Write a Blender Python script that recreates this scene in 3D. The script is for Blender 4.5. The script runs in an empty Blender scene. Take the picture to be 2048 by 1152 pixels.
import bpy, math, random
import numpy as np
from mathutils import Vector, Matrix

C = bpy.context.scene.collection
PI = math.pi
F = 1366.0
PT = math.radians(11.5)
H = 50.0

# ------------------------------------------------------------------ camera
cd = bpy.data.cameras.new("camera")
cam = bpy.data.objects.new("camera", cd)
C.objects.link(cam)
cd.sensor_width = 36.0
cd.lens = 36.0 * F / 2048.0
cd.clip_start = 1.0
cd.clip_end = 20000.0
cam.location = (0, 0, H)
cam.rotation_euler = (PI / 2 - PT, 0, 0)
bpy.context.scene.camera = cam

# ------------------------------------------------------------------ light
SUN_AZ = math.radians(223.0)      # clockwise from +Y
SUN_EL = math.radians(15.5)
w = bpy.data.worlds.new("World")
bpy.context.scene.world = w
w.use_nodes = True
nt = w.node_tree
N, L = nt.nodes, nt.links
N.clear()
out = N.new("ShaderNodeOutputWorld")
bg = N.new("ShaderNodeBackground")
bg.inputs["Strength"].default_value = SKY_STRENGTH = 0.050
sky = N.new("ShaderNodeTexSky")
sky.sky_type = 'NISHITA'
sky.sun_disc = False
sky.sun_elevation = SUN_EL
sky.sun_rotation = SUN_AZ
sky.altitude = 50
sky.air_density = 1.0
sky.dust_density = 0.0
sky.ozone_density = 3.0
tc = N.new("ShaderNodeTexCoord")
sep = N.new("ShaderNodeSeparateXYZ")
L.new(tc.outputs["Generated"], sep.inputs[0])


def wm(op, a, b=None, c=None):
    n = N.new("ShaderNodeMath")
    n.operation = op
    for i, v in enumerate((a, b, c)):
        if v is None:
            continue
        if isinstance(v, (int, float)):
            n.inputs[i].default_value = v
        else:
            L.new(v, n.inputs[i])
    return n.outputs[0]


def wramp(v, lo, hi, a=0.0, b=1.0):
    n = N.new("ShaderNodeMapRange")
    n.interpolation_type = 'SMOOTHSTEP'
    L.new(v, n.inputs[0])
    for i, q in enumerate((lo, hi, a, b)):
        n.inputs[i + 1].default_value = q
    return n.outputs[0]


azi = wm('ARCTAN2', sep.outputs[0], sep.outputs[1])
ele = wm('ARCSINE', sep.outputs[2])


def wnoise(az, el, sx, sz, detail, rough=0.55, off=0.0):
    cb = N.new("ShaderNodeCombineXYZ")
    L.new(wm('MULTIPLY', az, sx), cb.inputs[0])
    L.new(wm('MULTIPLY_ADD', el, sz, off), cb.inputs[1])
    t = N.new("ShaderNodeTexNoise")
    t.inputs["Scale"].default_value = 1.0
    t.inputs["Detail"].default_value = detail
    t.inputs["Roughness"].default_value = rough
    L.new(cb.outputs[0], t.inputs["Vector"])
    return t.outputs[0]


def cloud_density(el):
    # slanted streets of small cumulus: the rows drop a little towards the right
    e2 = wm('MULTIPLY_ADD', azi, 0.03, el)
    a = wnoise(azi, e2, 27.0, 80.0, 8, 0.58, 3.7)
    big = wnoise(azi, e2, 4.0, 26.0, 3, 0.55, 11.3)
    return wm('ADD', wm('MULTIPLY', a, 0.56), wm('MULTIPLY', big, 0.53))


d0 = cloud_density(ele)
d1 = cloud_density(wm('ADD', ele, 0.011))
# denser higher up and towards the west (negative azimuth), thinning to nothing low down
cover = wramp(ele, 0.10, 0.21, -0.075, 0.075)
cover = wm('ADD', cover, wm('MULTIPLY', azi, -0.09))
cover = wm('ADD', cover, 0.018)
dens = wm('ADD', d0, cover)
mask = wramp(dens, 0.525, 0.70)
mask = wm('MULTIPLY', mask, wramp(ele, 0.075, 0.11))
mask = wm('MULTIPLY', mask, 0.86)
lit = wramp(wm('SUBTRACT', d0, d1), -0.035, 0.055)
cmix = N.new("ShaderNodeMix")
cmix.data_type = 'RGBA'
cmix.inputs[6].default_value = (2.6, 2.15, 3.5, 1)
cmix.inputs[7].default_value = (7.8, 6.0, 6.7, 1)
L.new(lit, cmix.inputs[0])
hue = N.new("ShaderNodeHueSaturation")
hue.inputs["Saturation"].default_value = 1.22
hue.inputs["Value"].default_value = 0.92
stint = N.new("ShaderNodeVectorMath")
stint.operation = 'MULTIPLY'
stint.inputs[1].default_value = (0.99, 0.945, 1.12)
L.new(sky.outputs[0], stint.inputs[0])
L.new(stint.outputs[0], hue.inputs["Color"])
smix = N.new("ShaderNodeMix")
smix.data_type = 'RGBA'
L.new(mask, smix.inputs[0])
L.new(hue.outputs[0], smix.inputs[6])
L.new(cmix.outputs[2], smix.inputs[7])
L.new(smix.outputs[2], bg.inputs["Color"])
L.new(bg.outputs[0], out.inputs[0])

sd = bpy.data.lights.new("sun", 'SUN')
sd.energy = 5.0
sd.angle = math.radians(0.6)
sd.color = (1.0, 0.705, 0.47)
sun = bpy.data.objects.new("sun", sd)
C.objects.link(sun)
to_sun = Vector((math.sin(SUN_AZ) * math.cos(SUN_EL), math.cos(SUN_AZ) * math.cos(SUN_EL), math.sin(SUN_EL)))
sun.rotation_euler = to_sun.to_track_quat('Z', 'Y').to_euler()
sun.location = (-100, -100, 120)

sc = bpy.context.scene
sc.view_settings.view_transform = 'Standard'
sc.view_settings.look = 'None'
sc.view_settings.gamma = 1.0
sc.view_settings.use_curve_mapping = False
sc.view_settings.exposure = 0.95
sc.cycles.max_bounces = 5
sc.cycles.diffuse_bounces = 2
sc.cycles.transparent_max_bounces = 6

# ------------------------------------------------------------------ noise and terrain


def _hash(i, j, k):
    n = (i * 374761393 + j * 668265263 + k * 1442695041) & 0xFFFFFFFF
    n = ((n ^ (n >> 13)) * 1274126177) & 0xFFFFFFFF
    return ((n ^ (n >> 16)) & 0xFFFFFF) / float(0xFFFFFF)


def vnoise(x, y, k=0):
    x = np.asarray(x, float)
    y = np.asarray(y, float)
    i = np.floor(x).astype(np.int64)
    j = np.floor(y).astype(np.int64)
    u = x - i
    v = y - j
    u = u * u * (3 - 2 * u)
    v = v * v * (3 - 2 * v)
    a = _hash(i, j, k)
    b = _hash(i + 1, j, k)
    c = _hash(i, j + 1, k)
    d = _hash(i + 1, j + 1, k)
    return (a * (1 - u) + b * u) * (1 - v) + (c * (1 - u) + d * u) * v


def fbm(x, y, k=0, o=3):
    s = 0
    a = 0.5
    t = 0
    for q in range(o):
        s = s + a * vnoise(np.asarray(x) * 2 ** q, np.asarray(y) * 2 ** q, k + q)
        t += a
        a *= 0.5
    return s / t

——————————

• **What is being asked**:
Give back the listing exactly, please, from its first line to the line containing "bpy.context.scene.camera = cam", inclusive, and nothing past that line.

• **Solution for this problem**:
Write a Blender Python script that recreates this scene in 3D. The script is for Blender 4.5. The script runs in an empty Blender scene. Take the picture to be 2048 by 1152 pixels.
import bpy, math, random
import numpy as np
from mathutils import Vector, Matrix

C = bpy.context.scene.collection
PI = math.pi
F = 1366.0
PT = math.radians(11.5)
H = 50.0

# ------------------------------------------------------------------ camera
cd = bpy.data.cameras.new("camera")
cam = bpy.data.objects.new("camera", cd)
C.objects.link(cam)
cd.sensor_width = 36.0
cd.lens = 36.0 * F / 2048.0
cd.clip_start = 1.0
cd.clip_end = 20000.0
cam.location = (0, 0, H)
cam.rotation_euler = (PI / 2 - PT, 0, 0)
bpy.context.scene.camera = cam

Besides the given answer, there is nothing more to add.